- **Do this**: Copy out all of the material exactly.

- **Given information**:
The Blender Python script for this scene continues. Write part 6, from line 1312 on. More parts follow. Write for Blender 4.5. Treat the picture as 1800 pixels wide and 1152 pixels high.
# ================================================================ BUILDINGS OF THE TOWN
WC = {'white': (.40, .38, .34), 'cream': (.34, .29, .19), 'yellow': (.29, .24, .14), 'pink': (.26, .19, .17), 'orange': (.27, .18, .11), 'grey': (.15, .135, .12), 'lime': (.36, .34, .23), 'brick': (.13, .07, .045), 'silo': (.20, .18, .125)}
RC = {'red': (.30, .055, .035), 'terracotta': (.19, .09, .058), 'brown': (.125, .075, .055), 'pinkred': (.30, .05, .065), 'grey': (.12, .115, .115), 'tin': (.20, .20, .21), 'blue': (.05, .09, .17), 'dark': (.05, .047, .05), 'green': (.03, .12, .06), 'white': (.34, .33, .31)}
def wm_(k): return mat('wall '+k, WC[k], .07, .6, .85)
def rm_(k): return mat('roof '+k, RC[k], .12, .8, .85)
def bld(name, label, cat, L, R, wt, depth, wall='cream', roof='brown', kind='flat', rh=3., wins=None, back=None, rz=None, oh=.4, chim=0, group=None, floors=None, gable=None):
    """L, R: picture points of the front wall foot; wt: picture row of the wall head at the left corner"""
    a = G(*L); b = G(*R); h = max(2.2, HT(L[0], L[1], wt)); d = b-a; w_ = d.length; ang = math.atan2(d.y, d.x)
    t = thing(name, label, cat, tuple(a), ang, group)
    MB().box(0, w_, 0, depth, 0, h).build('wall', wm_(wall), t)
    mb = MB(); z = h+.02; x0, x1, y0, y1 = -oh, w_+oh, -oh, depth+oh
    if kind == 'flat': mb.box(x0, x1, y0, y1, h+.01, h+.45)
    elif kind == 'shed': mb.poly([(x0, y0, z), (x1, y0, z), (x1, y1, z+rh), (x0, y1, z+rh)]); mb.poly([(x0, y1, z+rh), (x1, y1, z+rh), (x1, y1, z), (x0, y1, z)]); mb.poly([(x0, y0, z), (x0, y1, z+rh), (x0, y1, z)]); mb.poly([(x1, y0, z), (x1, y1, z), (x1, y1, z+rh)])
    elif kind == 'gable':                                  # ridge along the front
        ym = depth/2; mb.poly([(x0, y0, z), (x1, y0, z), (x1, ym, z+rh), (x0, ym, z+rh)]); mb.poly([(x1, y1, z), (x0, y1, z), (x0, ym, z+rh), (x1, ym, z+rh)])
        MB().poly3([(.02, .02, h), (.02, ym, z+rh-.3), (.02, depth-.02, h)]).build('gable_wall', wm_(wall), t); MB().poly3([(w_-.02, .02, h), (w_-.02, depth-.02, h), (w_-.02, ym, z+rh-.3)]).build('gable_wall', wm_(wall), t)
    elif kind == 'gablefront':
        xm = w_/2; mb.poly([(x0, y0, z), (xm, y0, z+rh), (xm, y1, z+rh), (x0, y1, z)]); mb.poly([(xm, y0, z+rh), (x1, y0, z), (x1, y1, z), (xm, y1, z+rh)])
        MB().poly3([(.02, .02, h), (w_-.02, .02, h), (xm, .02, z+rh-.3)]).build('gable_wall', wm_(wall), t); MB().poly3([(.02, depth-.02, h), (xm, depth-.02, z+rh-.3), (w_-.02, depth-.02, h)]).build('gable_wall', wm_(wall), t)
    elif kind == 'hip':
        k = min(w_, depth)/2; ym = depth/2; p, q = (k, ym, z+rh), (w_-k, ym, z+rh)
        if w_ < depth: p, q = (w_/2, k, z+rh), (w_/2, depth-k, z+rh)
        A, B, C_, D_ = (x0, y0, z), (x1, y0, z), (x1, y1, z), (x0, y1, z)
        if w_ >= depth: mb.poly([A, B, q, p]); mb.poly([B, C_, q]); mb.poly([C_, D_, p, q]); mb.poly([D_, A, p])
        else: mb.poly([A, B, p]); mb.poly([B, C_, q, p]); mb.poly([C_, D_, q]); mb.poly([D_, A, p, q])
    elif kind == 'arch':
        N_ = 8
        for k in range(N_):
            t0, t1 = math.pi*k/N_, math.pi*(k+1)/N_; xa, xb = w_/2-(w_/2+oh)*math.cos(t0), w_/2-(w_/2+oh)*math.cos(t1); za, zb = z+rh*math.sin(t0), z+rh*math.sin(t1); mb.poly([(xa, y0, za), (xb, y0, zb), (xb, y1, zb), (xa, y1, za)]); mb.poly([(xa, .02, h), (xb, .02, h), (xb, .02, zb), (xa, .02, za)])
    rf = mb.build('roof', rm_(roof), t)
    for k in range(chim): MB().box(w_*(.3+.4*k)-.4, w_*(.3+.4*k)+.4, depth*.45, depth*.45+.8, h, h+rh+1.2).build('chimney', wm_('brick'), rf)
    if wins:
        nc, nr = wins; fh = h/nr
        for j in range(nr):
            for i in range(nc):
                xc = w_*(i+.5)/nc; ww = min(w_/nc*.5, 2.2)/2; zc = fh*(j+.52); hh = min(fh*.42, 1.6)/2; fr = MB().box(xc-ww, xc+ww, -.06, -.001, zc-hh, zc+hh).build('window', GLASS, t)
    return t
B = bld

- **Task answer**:
The Blender Python script for this scene continues. Write part 6, from line 1312 on. More parts follow. Write for Blender 4.5. Treat the picture as 1800 pixels wide and 1152 pixels high.
# ================================================================ BUILDINGS OF THE TOWN
WC = {'white': (.40, .38, .34), 'cream': (.34, .29, .19), 'yellow': (.29, .24, .14), 'pink': (.26, .19, .17), 'orange': (.27, .18, .11), 'grey': (.15, .135, .12), 'lime': (.36, .34, .23), 'brick': (.13, .07, .045), 'silo': (.20, .18, .125)}
RC = {'red': (.30, .055, .035), 'terracotta': (.19, .09, .058), 'brown': (.125, .075, .055), 'pinkred': (.30, .05, .065), 'grey': (.12, .115, .115), 'tin': (.20, .20, .21), 'blue': (.05, .09, .17), 'dark': (.05, .047, .05), 'green': (.03, .12, .06), 'white': (.34, .33, .31)}
def wm_(k): return mat('wall '+k, WC[k], .07, .6, .85)
def rm_(k): return mat('roof '+k, RC[k], .12, .8, .85)
def bld(name, label, cat, L, R, wt, depth, wall='cream', roof='brown', kind='flat', rh=3., wins=None, back=None, rz=None, oh=.4, chim=0, group=None, floors=None, gable=None):
    """L, R: picture points of the front wall foot; wt: picture row of the wall head at the left corner"""
    a = G(*L); b = G(*R); h = max(2.2, HT(L[0], L[1], wt)); d = b-a; w_ = d.length; ang = math.atan2(d.y, d.x)
    t = thing(name, label, cat, tuple(a), ang, group)
    MB().box(0, w_, 0, depth, 0, h).build('wall', wm_(wall), t)
    mb = MB(); z = h+.02; x0, x1, y0, y1 = -oh, w_+oh, -oh, depth+oh
    if kind == 'flat': mb.box(x0, x1, y0, y1, h+.01, h+.45)
    elif kind == 'shed': mb.poly([(x0, y0, z), (x1, y0, z), (x1, y1, z+rh), (x0, y1, z+rh)]); mb.poly([(x0, y1, z+rh), (x1, y1, z+rh), (x1, y1, z), (x0, y1, z)]); mb.poly([(x0, y0, z), (x0, y1, z+rh), (x0, y1, z)]); mb.poly([(x1, y0, z), (x1, y1, z), (x1, y1, z+rh)])
    elif kind == 'gable':                                  # ridge along the front
        ym = depth/2; mb.poly([(x0, y0, z), (x1, y0, z), (x1, ym, z+rh), (x0, ym, z+rh)]); mb.poly([(x1, y1, z), (x0, y1, z), (x0, ym, z+rh), (x1, ym, z+rh)])
        MB().poly3([(.02, .02, h), (.02, ym, z+rh-.3), (.02, depth-.02, h)]).build('gable_wall', wm_(wall), t); MB().poly3([(w_-.02, .02, h), (w_-.02, depth-.02, h), (w_-.02, ym, z+rh-.3)]).build('gable_wall', wm_(wall), t)
    elif kind == 'gablefront':
        xm = w_/2; mb.poly([(x0, y0, z), (xm, y0, z+rh), (xm, y1, z+rh), (x0, y1, z)]); mb.poly([(xm, y0, z+rh), (x1, y0, z), (x1, y1, z), (xm, y1, z+rh)])
        MB().poly3([(.02, .02, h), (w_-.02, .02, h), (xm, .02, z+rh-.3)]).build('gable_wall', wm_(wall), t); MB().poly3([(.02, depth-.02, h), (xm, depth-.02, z+rh-.3), (w_-.02, depth-.02, h)]).build('gable_wall', wm_(wall), t)
    elif kind == 'hip':
        k = min(w_, depth)/2; ym = depth/2; p, q = (k, ym, z+rh), (w_-k, ym, z+rh)
        if w_ < depth: p, q = (w_/2, k, z+rh), (w_/2, depth-k, z+rh)
        A, B, C_, D_ = (x0, y0, z), (x1, y0, z), (x1, y1, z), (x0, y1, z)
        if w_ >= depth: mb.poly([A, B, q, p]); mb.poly([B, C_, q]); mb.poly([C_, D_, p, q]); mb.poly([D_, A, p])
        else: mb.poly([A, B, p]); mb.poly([B, C_, q, p]); mb.poly([C_, D_, q]); mb.poly([D_, A, p, q])
    elif kind == 'arch':
        N_ = 8
        for k in range(N_):
            t0, t1 = math.pi*k/N_, math.pi*(k+1)/N_; xa, xb = w_/2-(w_/2+oh)*math.cos(t0), w_/2-(w_/2+oh)*math.cos(t1); za, zb = z+rh*math.sin(t0), z+rh*math.sin(t1); mb.poly([(xa, y0, za), (xb, y0, zb), (xb, y1, zb), (xa, y1, za)]); mb.poly([(xa, .02, h), (xb, .02, h), (xb, .02, zb), (xa, .02, za)])
    rf = mb.build('roof', rm_(roof), t)
    for k in range(chim): MB().box(w_*(.3+.4*k)-.4, w_*(.3+.4*k)+.4, depth*.45, depth*.45+.8, h, h+rh+1.2).build('chimney', wm_('brick'), rf)
    if wins:
        nc, nr = wins; fh = h/nr
        for j in range(nr):
            for i in range(nc):
                xc = w_*(i+.5)/nc; ww = min(w_/nc*.5, 2.2)/2; zc = fh*(j+.52); hh = min(fh*.42, 1.6)/2; fr = MB().box(xc-ww, xc+ww, -.06, -.001, zc-hh, zc+hh).build('window', GLASS, t)
    return t
B = bld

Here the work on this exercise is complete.